Records from a collection:
* * * * *

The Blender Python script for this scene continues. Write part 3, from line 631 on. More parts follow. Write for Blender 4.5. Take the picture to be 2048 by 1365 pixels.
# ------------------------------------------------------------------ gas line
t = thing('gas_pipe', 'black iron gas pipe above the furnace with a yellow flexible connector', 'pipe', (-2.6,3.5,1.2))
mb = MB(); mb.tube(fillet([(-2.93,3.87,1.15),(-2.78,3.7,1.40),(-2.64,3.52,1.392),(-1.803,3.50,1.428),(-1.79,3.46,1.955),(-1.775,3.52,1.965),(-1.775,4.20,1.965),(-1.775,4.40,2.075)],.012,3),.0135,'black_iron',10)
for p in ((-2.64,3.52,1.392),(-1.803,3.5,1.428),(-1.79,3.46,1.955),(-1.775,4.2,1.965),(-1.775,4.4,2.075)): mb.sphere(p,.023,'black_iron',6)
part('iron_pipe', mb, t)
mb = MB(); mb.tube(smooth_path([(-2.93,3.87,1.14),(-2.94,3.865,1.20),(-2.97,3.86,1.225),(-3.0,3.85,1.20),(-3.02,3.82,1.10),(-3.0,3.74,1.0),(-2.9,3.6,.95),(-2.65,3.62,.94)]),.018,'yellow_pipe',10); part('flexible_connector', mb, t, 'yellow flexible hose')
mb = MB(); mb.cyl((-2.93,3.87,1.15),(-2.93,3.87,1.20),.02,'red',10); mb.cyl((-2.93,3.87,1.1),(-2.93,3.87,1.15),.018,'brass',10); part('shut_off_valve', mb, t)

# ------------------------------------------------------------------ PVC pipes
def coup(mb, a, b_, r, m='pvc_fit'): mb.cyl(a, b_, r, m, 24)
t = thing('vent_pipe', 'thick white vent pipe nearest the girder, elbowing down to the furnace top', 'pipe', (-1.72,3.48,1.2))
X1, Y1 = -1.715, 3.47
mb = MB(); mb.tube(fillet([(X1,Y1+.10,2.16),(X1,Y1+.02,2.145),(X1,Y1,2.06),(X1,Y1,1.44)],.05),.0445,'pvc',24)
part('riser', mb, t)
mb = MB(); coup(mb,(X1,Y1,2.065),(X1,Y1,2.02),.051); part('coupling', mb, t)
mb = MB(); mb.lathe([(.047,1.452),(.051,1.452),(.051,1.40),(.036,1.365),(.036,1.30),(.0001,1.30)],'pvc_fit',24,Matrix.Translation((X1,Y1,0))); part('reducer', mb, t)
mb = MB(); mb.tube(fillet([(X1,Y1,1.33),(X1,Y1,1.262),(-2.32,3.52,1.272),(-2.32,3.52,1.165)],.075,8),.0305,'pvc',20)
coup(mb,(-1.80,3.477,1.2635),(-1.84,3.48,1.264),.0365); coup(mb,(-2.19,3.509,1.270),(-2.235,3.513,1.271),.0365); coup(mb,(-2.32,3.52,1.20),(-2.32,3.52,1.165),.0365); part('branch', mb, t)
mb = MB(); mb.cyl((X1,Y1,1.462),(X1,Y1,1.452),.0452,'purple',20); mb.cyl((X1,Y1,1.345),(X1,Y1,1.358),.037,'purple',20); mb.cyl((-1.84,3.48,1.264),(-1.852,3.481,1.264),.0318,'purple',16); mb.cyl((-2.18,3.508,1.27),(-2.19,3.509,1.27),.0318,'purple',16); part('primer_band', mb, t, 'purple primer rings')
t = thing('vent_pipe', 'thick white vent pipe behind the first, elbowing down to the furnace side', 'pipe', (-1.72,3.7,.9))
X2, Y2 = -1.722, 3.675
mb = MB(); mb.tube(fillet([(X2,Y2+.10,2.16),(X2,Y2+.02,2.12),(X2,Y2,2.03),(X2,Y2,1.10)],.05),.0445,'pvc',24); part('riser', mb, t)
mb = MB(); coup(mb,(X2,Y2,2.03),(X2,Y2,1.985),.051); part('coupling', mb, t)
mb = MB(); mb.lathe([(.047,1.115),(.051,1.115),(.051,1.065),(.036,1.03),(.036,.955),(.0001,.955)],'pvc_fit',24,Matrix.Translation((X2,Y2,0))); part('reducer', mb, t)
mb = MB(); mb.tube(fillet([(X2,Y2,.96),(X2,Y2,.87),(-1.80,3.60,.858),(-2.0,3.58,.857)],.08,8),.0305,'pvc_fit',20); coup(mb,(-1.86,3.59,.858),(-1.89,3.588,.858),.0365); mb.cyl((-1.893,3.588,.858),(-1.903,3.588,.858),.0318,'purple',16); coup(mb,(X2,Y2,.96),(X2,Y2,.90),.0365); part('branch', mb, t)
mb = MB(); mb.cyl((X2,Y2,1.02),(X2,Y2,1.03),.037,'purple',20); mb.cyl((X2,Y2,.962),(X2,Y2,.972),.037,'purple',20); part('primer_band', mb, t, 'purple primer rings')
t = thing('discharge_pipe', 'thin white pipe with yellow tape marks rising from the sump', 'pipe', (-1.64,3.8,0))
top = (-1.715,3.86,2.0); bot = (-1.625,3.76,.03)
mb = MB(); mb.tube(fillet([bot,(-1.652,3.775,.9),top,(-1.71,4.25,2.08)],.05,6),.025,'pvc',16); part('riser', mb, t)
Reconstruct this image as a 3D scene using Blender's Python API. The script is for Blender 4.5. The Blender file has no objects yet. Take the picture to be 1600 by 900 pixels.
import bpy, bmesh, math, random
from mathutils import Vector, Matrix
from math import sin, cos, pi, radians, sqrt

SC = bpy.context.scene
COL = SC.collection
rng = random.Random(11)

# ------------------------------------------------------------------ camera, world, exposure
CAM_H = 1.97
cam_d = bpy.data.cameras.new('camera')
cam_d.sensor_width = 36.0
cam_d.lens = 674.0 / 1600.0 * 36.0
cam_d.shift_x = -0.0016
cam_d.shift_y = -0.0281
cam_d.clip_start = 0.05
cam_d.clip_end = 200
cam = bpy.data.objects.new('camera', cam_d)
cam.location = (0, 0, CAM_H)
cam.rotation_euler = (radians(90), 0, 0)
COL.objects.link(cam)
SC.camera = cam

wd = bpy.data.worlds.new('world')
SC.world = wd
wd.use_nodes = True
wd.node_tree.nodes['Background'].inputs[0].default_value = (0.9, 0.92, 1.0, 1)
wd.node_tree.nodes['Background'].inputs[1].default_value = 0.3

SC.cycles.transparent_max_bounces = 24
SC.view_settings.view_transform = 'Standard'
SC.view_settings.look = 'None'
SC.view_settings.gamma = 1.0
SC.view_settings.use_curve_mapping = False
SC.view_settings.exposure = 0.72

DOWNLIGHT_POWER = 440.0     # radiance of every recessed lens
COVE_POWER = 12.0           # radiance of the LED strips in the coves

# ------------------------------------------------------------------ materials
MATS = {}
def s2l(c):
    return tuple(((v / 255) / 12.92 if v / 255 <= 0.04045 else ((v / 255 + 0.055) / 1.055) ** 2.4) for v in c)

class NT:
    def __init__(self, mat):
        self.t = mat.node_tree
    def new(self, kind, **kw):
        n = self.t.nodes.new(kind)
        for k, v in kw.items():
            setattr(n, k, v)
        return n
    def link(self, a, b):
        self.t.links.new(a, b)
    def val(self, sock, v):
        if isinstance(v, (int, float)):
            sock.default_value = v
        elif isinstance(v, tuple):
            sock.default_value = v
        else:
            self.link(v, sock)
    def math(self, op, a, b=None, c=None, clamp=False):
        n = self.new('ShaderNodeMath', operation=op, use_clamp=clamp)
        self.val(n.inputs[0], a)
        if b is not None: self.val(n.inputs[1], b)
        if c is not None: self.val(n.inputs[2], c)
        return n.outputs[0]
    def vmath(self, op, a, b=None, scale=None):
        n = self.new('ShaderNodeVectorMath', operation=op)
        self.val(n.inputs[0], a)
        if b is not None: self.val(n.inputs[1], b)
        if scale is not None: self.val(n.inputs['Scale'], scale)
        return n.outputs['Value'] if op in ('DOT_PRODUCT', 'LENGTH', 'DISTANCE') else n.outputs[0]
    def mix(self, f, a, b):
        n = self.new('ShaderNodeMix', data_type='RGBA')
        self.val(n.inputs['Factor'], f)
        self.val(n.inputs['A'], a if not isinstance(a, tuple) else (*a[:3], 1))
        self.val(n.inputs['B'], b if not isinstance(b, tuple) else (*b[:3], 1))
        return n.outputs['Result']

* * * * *

#### [Exercise task]
Return exactly the opening lines of the listing above, ending with the line that has "part('shut_off_valve', mb, t)".

#### [Result for this task]
The Blender Python script for this scene continues. Write part 3, from line 631 on. More parts follow. Write for Blender 4.5. Take the picture to be 2048 by 1365 pixels.
# ------------------------------------------------------------------ gas line
t = thing('gas_pipe', 'black iron gas pipe above the furnace with a yellow flexible connector', 'pipe', (-2.6,3.5,1.2))
mb = MB(); mb.tube(fillet([(-2.93,3.87,1.15),(-2.78,3.7,1.40),(-2.64,3.52,1.392),(-1.803,3.50,1.428),(-1.79,3.46,1.955),(-1.775,3.52,1.965),(-1.775,4.20,1.965),(-1.775,4.40,2.075)],.012,3),.0135,'black_iron',10)
for p in ((-2.64,3.52,1.392),(-1.803,3.5,1.428),(-1.79,3.46,1.955),(-1.775,4.2,1.965),(-1.775,4.4,2.075)): mb.sphere(p,.023,'black_iron',6)
part('iron_pipe', mb, t)
mb = MB(); mb.tube(smooth_path([(-2.93,3.87,1.14),(-2.94,3.865,1.20),(-2.97,3.86,1.225),(-3.0,3.85,1.20),(-3.02,3.82,1.10),(-3.0,3.74,1.0),(-2.9,3.6,.95),(-2.65,3.62,.94)]),.018,'yellow_pipe',10); part('flexible_connector', mb, t, 'yellow flexible hose')
mb = MB(); mb.cyl((-2.93,3.87,1.15),(-2.93,3.87,1.20),.02,'red',10); mb.cyl((-2.93,3.87,1.1),(-2.93,3.87,1.15),.018,'brass',10); part('shut_off_valve', mb, t)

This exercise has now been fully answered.